Suddenly everything I read seems to be talking about Generation Y. I’ve just finished reading Peter Sheahan’s entertaining, thought-provoking but also rather irritating book Flip. Put simply this challenges you to think counter-intuitively and turn things on their head to find the way forward. This leads him to conclusions such as ‘Action precedes strategy’ and ‘There is no wisdom in crowds’. Essentially it’s about coping with accelerating pressures by not carrying on acting in the old ways. (I’ll come back to suggesting a couple of flips the arts might think about.) He is also a global speaker on Generation Y – and boy, does he remind you of this - and makes a great deal of his youth.
And the papers seem to have been full of it. I’ve never bought into ‘generations’, perhaps because I was born on the cusp of two – the 110th anniversary of the birth of Arthur Rimbaud being practically the last gasp of the baby boomers apparently, or a premature arrival of Generation X – and always thought they were simply journalistic stereotypes. (And like all stereotypes, not without some truth.)

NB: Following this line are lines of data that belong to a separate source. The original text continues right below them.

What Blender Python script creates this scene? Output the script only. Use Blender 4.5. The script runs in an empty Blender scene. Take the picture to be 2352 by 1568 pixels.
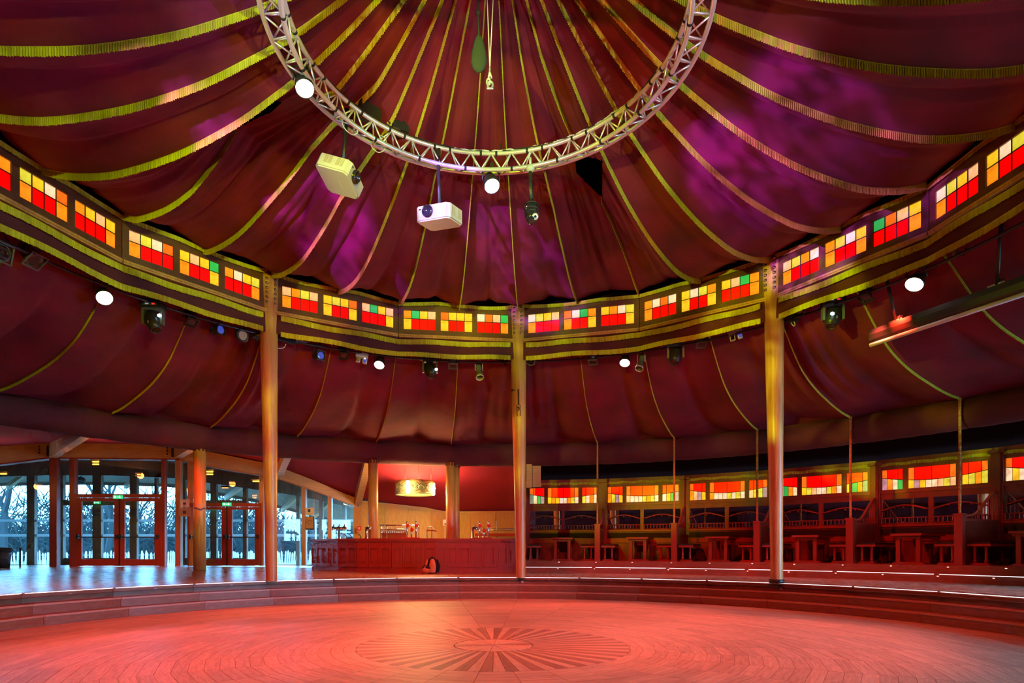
import bpy, math, random
from mathutils import Vector, Matrix, Quaternion
random.seed(7)
PI = math.pi
sc = bpy.context.scene
COL = sc.collection

# ------------------------------------------------------------------ camera
# level camera with a vertical lens shift, low on the rim of the dance floor
F, HY, CX = 1398.55, 1263.1, 1152.27          # focal length and principal point, in pixels of the 2352 x 1568 frame
CAM = Vector((.0955, -7.07, 1.1))
cd = bpy.data.cameras.new('camera')
cam = bpy.data.objects.new('camera', cd)
COL.objects.link(cam)
cam.location = CAM
cam.rotation_euler = (PI / 2, 0, 0)
cd.sensor_fit = 'HORIZONTAL'
cd.sensor_width = 36
cd.lens = F / 2352 * 36
cd.shift_x = (1176 - CX) / 2352
cd.shift_y = (HY - 784) / 2352
cd.clip_end = 400
sc.camera = cam

# ------------------------------------------------------------------ sky (cold daylight outside, camera balanced for lamps)
w = bpy.data.worlds.new('sky')
sc.world = w
w.use_nodes = True
wn = w.node_tree.nodes
bg = wn['Background']
bg.inputs[0].default_value = (.20, .60, 1.0, 1)
bg.inputs[1].default_value = 32.0

# ------------------------------------------------------------------ stage lights outside the picture, then added ring spots without lamp bodies
def stage_spot(name, loc, target, color, watts, deg, blend=.35, radius=.06, gobo=None):
    l = bpy.data.lights.new(name, 'SPOT')
    l.energy = watts
    l.color = color
    l.spot_size = math.radians(deg)
    l.spot_blend = blend
    l.shadow_soft_size = radius
    if gobo:                                  # breakup gobo in the lamp: dappled beam
        l.use_nodes = True
        N = l.node_tree.nodes; K = l.node_tree.links; e = N['Emission']
        tc = N.new('ShaderNodeTexCoord'); nz = N.new('ShaderNodeTexNoise'); rp = N.new('ShaderNodeValToRGB')
        nz.inputs['Scale'].default_value = gobo[0]; nz.inputs['Detail'].default_value = 2; nz.inputs['Distortion'].default_value = gobo[3] if len(gobo) > 3 else .6
        rp.color_ramp.elements[0].position = .42; rp.color_ramp.elements[1].position = .60
        rp.color_ramp.elements[0].color = (gobo[1],) * 3 + (1,); rp.color_ramp.elements[1].color = (gobo[2],) * 3 + (1,)
        K.new(tc.outputs['Normal'], nz.inputs['Vector']); K.new(nz.outputs['Fac'], rp.inputs[0]); K.new(rp.outputs[0], e.inputs['Strength'])
    o = bpy.data.objects.new(name, l)
    COL.objects.link(o)
    o.location = loc
    o.rotation_euler = (Vector(target) - Vector(loc)).to_track_quat('-Z', 'Y').to_euler()
    return o
# yellow washes on the frieze and the posts
YEL = (.70, .95, .012)
G1 = (11, .25, 1.5)
stage_spot('stage_light', (2.6, -6.6, 5.2), (-3.6, 6.2, 5.9), YEL, 1900, 44, .5, gobo=G1)
stage_spot('stage_light', (-3.4, -6.3, 5.2), (2.0, 6.8, 5.9), YEL, 2600, 33, .4, gobo=G1)
stage_spot('stage_light', (1.0, -6.9, 5.2), (-6.2, 2.0, 6.1), YEL, 1100, 44, .5, gobo=G1)
stage_spot('stage_light', (-5.6, -4.2, 5.2), (5.5, 4.5, 4.9), YEL, 4800, 15, .3, gobo=(20, .2, 1.6))
stage_spot('stage_light', (-6.6, -2.6, 5.2), (4.6, 1.2, 7.0), YEL, 600, 46, .5, gobo=G1)
# violet beams thrown into the canopy
VIO = (.36, .06, 1.0)
stage_spot('stage_light', (-4.7, -5.3, 5.1), (-2.7, 4.4, 7.0), VIO, 15000, 12, .6, gobo=(14, .15, 1.4))
stage_spot('stage_light', (-4.5, -5.4, 5.1), (4.3, 2.6, 6.5), VIO, 20000, 9, .4, gobo=(30, .15, 1.6, 2.5))
stage_spot('stage_light', (-5.0, -4.9, 5.1), (4.6, 1.0, 6.55), VIO, 14000, 8, .5, gobo=(30, .15, 1.5, 2.5))
stage_spot('stage_light', (-3.9, -5.9, 5.1), (.9, 6.2, 6.95), VIO, 18000, 9, .5, gobo=(30, .1, 1.5, 2.5))
stage_spot('stage_light', (6.8, -2.0, 5.1), (-5.4, -1.2, 6.6), VIO, 2600, 20, .7, gobo=(10, .2, 1.3))
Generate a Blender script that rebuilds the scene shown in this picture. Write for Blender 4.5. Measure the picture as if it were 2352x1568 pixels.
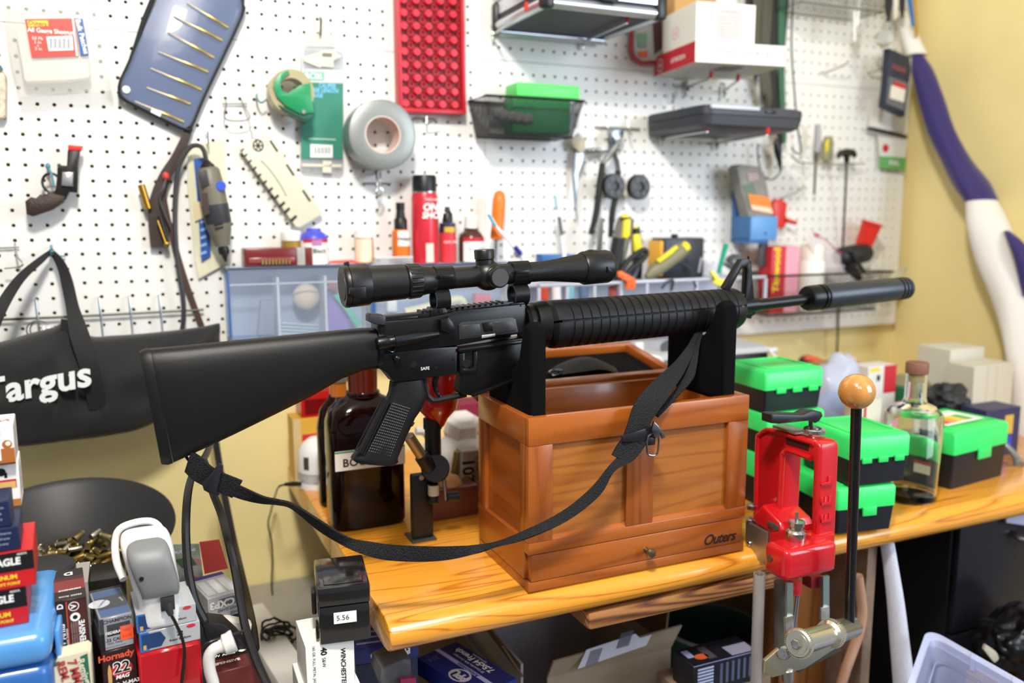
import bpy, bmesh, math, random
from math import sin, cos, pi, radians, sqrt, atan2
from mathutils import Vector, Matrix
random.seed(7)
V = Vector
scene = bpy.context.scene
for o in list(bpy.data.objects):
    bpy.data.objects.remove(o)
COL = scene.collection

# ---------------------------------------------------------------- camera, light, exposure
FPX, PITCH, YAW, ROLL = 1950.0, radians(8.507), radians(24.073), radians(-0.132)
_fw = V((sin(YAW) * cos(PITCH), cos(YAW) * cos(PITCH), -sin(PITCH)))
_rt0 = V((cos(YAW), -sin(YAW), 0))
_up0 = _rt0.cross(_fw)
RT = cos(ROLL) * _rt0 + sin(ROLL) * _up0
UP = -sin(ROLL) * _rt0 + cos(ROLL) * _up0
FW = _fw
cam = bpy.data.cameras.new('camera')
cam.sensor_width = 36.0
cam.lens = 36.0 * FPX / 2352.0
cam.clip_start = 0.02
cam.dof.use_dof = True
cam.dof.focus_distance = 1.09
cam.dof.aperture_fstop = 2.6
camo = bpy.data.objects.new('camera', cam)
COL.objects.link(camo)
m = Matrix.Identity(4)
for i, ax in enumerate((RT, UP, -FW)):
    for j in range(3):
        m[j][i] = ax[j]
camo.matrix_world = m
scene.camera = camo
scene.view_settings.view_transform = 'Standard'
scene.view_settings.look = 'None'
scene.view_settings.gamma = 1.0
scene.view_settings.use_curve_mapping = False
scene.view_settings.exposure = 0.0

w = bpy.data.worlds.new('world')
scene.world = w
w.use_nodes = True
w.node_tree.nodes['Background'].inputs[0].default_value = (0.80, 0.86, 1.0, 1)
w.node_tree.nodes['Background'].inputs[1].default_value = 0.36


def area(name, loc, target, size, power, color, sy=None):
    l = bpy.data.lights.new(name, 'AREA')
    l.energy = power
    l.color = color
    l.size = size
    if sy:
        l.shape = 'RECTANGLE'
        l.size_y = sy
    o = bpy.data.objects.new(name, l)
    COL.objects.link(o)
    o.location = loc
    o.rotation_euler = (V(target) - V(loc)).to_track_quat('-Z', 'Y').to_euler()
    return o


# the room's ceiling lamp, nearly above the photographer, and the window behind on the right
area('ceiling_lamp', (0.02, 0.12, 1.12), (0.55, 1.5, -0.2), 0.20, 39, (1.0, 0.95, 0.87))
area('bounce_fill', (0.1, -0.7, 1.2), (1.9, 1.4, -0.1), 0.9, 15, (1.0, 0.955, 0.89))  # added soft fill to brighten the right wall, not a fixture of the room
area('window_daylight', (2.25, -0.75, 0.45), (0.9, 1.5, -0.1), 1.2, 46, (0.78, 0.88, 1.0), 1.2)


# ---------------------------------------------------------------- picking real points along sight lines
def ray(x, y):
    return FW + RT * ((x - 1176.0) / FPX) - UP * ((y - 784.0) / FPX)


def at(x, y, Y):
    d = ray(x, y)
    return d * (Y / d.y)


def atz(x, y, Z):
    d = ray(x, y)
    return d * (Z / d.z)


def atx(x, y, X):
    d = ray(x, y)
    return d * (X / d.x)


def pxm(p):
    return FPX / p.dot(FW)


# ---------------------------------------------------------------- materials
def lin(h):
    h = h.lstrip('#')
    r = []
    for i in (0, 2, 4):
        c = int(h[i:i + 2], 16) / 255
        r.append(c / 12.92 if c <= .04045 else ((c + .055) / 1.055) ** 2.4)
    return (r[0], r[1], r[2], 1)


MATS = {}


def M(name, col='#808080', rough=.5, metal=0., var=0., vs=30., bump=0., bs=200., trans=0., ior=1.45, alpha=1., coat=0., spec=.5, stretch=None, emit=0, sheen=0):
    if name in MATS:
        return MATS[name]
    mt = bpy.data.materials.new(name)
    mt.use_nodes = True
    nt = mt.node_tree
    b = nt.nodes['Principled BSDF']
    c = lin(col)
    b.inputs['Base Color'].default_value = c
    b.inputs['Roughness'].default_value = rough
    b.inputs['Metallic'].default_value = metal
    b.inputs['IOR'].default_value = ior
    b.inputs['Transmission Weight'].default_value = trans
    b.inputs['Alpha'].default_value = alpha
    b.inputs['Coat Weight'].default_value = coat
    b.inputs['Specular IOR Level'].default_value = spec
    if sheen:
        b.inputs['Sheen Weight'].default_value = sheen
    if var or bump:
        tc = nt.nodes.new('ShaderNodeTexCoord')
        src = tc.outputs['Object']
        if stretch:
            mp = nt.nodes.new('ShaderNodeMapping')
            mp.inputs['Scale'].default_value = stretch
            nt.links.new(src, mp.inputs[0])
            src = mp.outputs[0]
    if var:
        n = nt.nodes.new('ShaderNodeTexNoise')
        n.inputs['Scale'].default_value = vs
        n.inputs['Detail'].default_value = 5
        nt.links.new(src, n.inputs['Vector'])
        r = nt.nodes.new('ShaderNodeValToRGB')
        r.color_ramp.elements[0].position = .3
        r.color_ramp.elements[1].position = .7
        r.color_ramp.elements[0].color = tuple(x * (1 - var) for x in c[:3]) + (1,)
        r.color_ramp.elements[1].color = tuple(min(1, x * (1 + var)) for x in c[:3]) + (1,)
        nt.links.new(n.outputs[0], r.inputs[0])
        nt.links.new(r.outputs[0], b.inputs['Base Color'])
    if bump:
        n2 = nt.nodes.new('ShaderNodeTexNoise')
        n2.inputs['Scale'].default_value = bs
        n2.inputs['Detail'].default_value = 3
        nt.links.new(src, n2.inputs['Vector'])
        bp = nt.nodes.new('ShaderNodeBump')
        bp.inputs['Strength'].default_value = bump
        bp.inputs['Distance'].default_value = .002
        nt.links.new(n2.outputs[0], bp.inputs['Height'])
        nt.links.new(bp.outputs[0], b.inputs['Normal'])
    MATS[name] = mt
    return mt


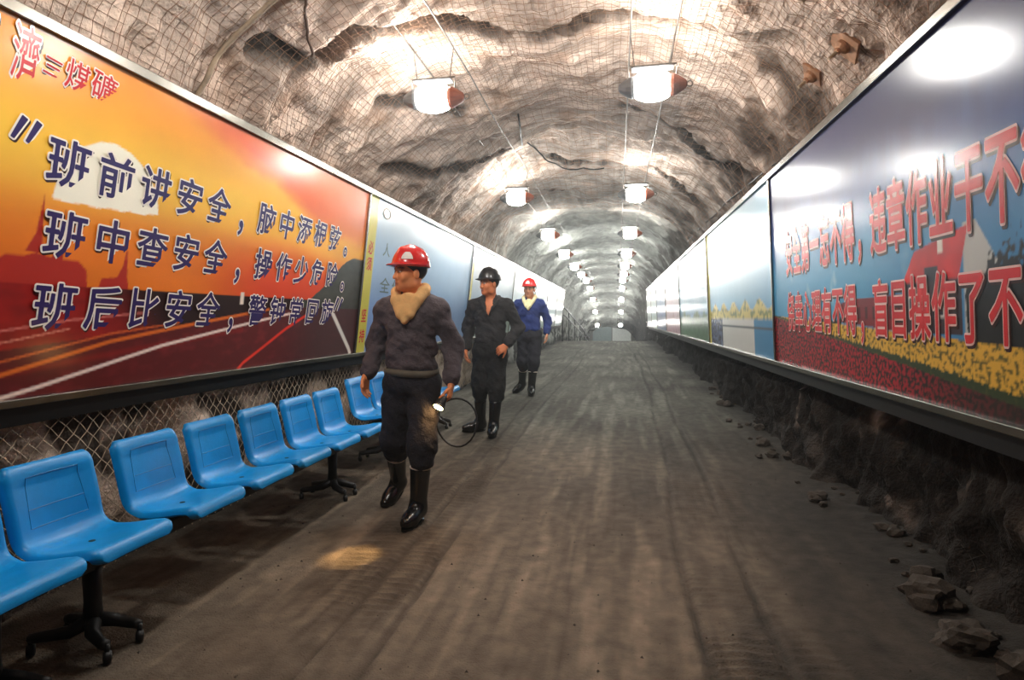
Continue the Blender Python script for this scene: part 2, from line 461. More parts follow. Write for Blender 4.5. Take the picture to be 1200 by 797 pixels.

I blamed the baby boomers for Thatcherism, and Generation X for grunge. Many people in the arts have perhaps always been Generation Y – portfolio careered, striving for work/life balance, more concerned with job satisfaction than salary, not accepting historical patterns etc. Do we, though, also share the potential for being forgetful of the past and complacent about things we may soon have to learn will not always carry on – like cheap global travel, relatively plentiful employment opportunities, social cohesion, cheap credit and economic stability?